Mettler: I’d sure love to hear Science Fiction in a 5.1 mix, I can tell you that. Another thing I noticed is that each song on the album has a unique vocal delivery. Was that a deliberate production choice on your part?

Bailey: That’s kind of you to say! That was the time I actually went into a studio with Hal Ritson [who’s produced artists like The Chemical Brothers and David Guetta], because I find it difficult to be my own producer when I’m doing my own singing. I have to be completely an artist when I’m performing vocals, so to wear the producer’s hat for that would be difficult for me to do. I guess some people can do it, but I find it difficult.

So, Hal Ritson worked with me on the vocals, and produced them. And we talked a lot about what the attitude was in each case, which quite often changed from song to song. In other words, I didn’t just press go and start singing — we thought really clearly about the dramatic potential and the correct attitude for each song.

Mettler: To wrap things up, is there one song or album in terms of production quality from the prime Thompson Twins era that you can listen to today and say, “Yeah, we nailed it”?

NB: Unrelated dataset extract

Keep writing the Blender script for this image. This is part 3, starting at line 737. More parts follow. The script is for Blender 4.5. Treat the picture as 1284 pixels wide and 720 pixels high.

Bailey: Ohhhh, that’s a difficult one! (chuckles) I mean, I enjoy listening to the old stuff, but I don’t make a big habit of it. To me, a lot of that music sounds like what the production style of the time was. There was a degree of fashion to what the band was about then, and those things change. But I liked to have a bit of a heavy bottom, and I was maybe too much influenced by reggae to make records without too much delay and echo and things like that. But I do like all those kinds of things.